■ **What you are asked to do**: Copy each line that has the string "objects" somewhere in it.

begin Data shown

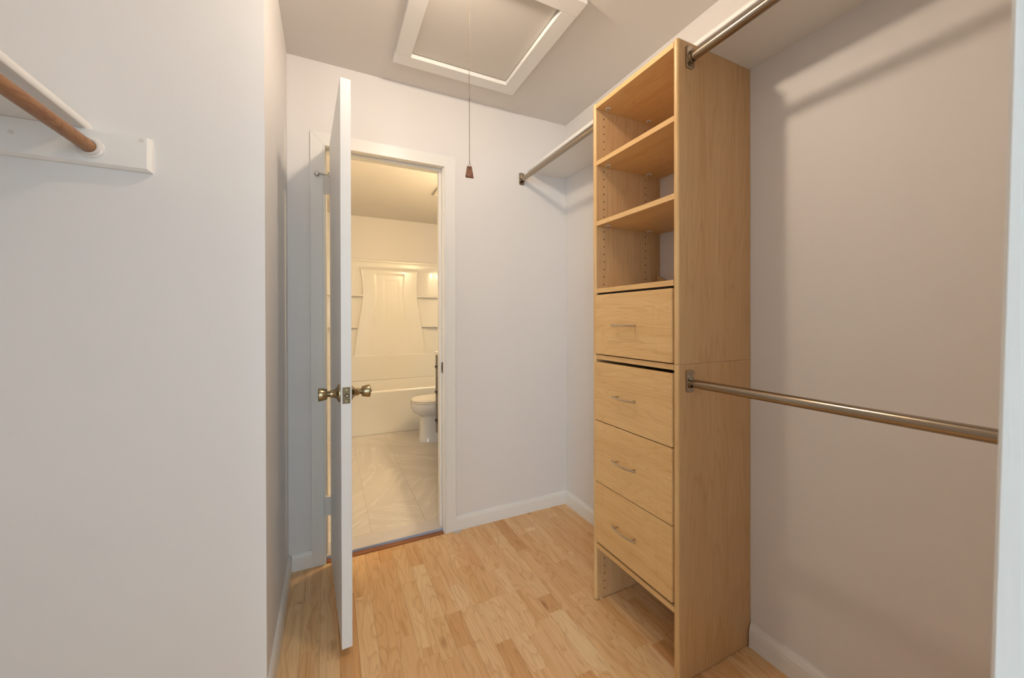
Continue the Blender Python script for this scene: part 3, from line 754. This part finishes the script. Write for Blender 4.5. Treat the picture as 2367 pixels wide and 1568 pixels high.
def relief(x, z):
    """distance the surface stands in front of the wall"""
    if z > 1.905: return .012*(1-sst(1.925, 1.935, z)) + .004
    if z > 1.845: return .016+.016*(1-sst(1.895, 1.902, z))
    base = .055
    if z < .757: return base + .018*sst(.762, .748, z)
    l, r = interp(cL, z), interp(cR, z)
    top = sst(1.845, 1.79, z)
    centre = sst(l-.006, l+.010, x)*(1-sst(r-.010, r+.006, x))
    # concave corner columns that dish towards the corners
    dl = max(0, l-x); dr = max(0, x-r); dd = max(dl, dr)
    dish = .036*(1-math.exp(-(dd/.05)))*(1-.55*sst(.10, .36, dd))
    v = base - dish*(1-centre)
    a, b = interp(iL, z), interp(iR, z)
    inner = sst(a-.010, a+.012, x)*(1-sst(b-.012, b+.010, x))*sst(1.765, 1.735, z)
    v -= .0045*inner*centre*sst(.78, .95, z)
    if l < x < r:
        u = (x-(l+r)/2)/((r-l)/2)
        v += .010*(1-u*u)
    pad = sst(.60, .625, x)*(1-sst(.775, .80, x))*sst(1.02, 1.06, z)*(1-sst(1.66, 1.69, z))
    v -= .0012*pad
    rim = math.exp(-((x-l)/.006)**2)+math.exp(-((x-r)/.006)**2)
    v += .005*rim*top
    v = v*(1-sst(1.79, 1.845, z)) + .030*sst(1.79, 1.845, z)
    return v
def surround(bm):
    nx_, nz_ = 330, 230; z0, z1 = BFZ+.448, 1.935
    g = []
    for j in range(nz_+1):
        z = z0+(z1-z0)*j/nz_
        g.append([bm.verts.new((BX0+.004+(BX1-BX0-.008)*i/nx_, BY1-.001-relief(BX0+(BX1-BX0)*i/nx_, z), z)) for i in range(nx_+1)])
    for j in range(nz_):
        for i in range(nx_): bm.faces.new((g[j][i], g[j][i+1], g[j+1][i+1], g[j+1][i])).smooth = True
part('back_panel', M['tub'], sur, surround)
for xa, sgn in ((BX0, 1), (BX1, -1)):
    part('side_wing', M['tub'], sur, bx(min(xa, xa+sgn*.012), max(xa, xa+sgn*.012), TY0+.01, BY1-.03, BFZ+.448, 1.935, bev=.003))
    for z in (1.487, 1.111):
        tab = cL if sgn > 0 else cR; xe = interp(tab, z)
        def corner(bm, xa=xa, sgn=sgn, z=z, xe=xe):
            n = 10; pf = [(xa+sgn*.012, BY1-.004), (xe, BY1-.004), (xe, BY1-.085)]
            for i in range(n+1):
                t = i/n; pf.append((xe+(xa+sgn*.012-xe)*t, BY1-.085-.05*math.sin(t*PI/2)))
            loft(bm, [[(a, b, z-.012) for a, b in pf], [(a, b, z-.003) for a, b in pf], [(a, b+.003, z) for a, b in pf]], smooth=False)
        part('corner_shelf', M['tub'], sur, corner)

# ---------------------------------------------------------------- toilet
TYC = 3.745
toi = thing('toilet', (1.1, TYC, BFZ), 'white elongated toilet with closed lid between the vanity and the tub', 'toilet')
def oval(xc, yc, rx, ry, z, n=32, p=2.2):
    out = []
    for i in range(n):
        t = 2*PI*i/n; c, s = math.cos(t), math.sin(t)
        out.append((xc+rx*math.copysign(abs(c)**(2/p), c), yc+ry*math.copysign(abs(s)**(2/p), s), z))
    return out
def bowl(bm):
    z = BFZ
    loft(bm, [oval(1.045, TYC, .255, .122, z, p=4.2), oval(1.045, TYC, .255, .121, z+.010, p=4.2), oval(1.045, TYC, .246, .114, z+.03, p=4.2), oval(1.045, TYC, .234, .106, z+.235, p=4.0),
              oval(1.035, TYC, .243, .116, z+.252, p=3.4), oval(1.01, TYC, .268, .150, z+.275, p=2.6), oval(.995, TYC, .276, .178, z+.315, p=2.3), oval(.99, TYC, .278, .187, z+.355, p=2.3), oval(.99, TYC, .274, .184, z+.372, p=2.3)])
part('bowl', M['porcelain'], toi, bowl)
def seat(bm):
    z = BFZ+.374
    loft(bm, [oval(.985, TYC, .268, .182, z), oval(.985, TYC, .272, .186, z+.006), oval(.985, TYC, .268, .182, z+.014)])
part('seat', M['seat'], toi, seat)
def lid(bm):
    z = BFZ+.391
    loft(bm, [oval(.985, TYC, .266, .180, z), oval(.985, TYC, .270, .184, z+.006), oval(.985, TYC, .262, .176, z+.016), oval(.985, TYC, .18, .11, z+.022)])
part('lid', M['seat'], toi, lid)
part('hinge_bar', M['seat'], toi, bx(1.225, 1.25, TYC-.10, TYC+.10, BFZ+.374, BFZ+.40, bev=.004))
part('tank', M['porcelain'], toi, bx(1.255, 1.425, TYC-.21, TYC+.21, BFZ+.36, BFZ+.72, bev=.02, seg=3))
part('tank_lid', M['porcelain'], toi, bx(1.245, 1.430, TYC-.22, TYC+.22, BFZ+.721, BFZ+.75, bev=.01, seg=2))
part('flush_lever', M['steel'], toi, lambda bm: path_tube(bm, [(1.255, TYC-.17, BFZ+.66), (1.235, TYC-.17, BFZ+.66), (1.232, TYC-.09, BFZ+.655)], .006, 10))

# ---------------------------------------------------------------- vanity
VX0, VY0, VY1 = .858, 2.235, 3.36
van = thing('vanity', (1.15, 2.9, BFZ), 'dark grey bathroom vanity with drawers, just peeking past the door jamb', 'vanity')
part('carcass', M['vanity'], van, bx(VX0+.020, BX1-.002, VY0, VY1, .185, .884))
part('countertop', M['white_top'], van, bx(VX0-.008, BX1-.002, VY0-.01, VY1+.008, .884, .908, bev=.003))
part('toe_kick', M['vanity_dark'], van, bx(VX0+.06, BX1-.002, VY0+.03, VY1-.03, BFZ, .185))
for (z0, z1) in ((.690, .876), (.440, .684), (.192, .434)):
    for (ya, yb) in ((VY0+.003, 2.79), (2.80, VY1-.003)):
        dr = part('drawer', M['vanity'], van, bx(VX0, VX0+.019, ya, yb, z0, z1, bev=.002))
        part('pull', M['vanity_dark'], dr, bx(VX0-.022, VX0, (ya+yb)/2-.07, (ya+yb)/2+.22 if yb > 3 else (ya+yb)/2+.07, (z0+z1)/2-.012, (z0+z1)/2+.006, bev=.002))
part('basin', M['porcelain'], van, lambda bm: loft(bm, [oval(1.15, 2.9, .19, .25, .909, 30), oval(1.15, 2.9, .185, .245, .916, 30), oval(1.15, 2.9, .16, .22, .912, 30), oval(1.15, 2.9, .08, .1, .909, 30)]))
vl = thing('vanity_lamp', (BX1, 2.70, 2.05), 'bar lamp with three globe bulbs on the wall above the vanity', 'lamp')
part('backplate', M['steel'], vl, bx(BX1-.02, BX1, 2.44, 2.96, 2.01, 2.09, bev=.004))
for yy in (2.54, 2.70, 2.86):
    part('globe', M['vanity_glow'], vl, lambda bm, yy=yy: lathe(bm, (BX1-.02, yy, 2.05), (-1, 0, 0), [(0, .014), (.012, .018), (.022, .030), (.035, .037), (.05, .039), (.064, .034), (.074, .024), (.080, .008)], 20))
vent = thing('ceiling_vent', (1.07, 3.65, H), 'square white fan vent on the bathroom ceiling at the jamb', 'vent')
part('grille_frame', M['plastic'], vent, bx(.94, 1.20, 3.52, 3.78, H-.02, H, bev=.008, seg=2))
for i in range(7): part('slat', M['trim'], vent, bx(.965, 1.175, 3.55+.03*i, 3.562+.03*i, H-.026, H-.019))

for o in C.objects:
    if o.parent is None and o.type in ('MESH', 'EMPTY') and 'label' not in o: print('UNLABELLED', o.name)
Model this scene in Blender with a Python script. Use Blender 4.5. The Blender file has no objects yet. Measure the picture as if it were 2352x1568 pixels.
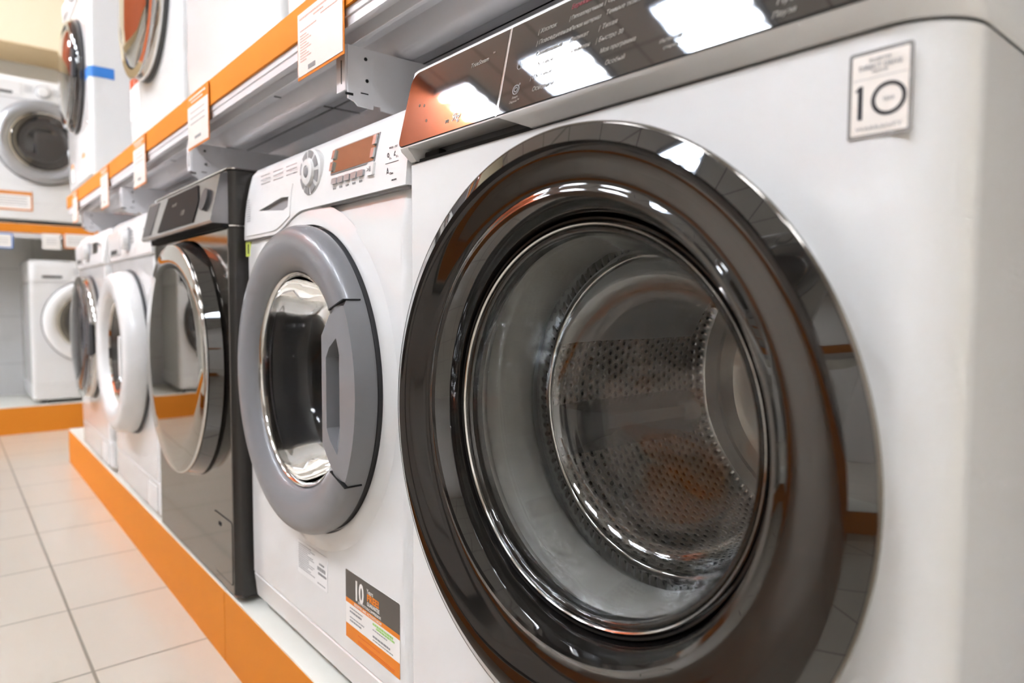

end Data shown

■ **Task output**:
for o in C.objects:
Model this scene in Blender with a Python script. Use Blender 4.5. The Blender file has no objects yet. Measure the picture as if it were 2352x1568 pixels.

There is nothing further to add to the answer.